The conference ended with a mock election, in which the students were broken into four sections based on issues the groups wanted address. The “candidates” gave their elevator speeches, and were voted on based on campaigning strategies.

“There were so many girls at the end of it … who said, ‘Wow, this is really inspirational, I want to run for president, or I want to work on a campaign team for student body.’ That was exactly what we wanted,” Kam said.

Above all, vote

Andersen and members of Elect Her agree that the most important aspect of getting more women into political positions like Congress is voting.

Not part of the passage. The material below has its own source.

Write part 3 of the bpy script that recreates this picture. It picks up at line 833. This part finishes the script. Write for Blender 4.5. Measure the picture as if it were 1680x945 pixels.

According to the Center of American Women and Politics, on average, more women than men vote. In 2012, 63.7 percent of American women reported voting, as oppoed to 59.8 percent of men. However, there is still a good number of women who skip Election Day, especially during the midterm elections.

“Voting is a habit, obviously, and you want to have people habituate to voting," Andersen said. "If you have more women in office, you have higher turnout in those places. In general, having more women in office increases more turnout for women.”


While the next major election is not until the presidential election in 2016, there are ways to improve the stigma of females in politics. Campaigns such as “Ban Bossy,” an organization created by Facebook COO Sheryl Sandberg, and publicly endorsed by Beyoncé, work to end the negative stigma against powerful and driven women, particularly in political environments. Other ways to further improve is to simply remain aware of political leaders’ platforms and local elections.

“One of the most important things I learned was that politicians actually do care what people think," Kann said. "Every phone call we receive or letter addressed to us in the mail we record their messages and pass them on to the Senator in Washington."

The glass ceiling is still a harsh reality, but with the recent efforts to further involve women in politics, and the publicized record of women voted into Congress, women can at least start to form a crack.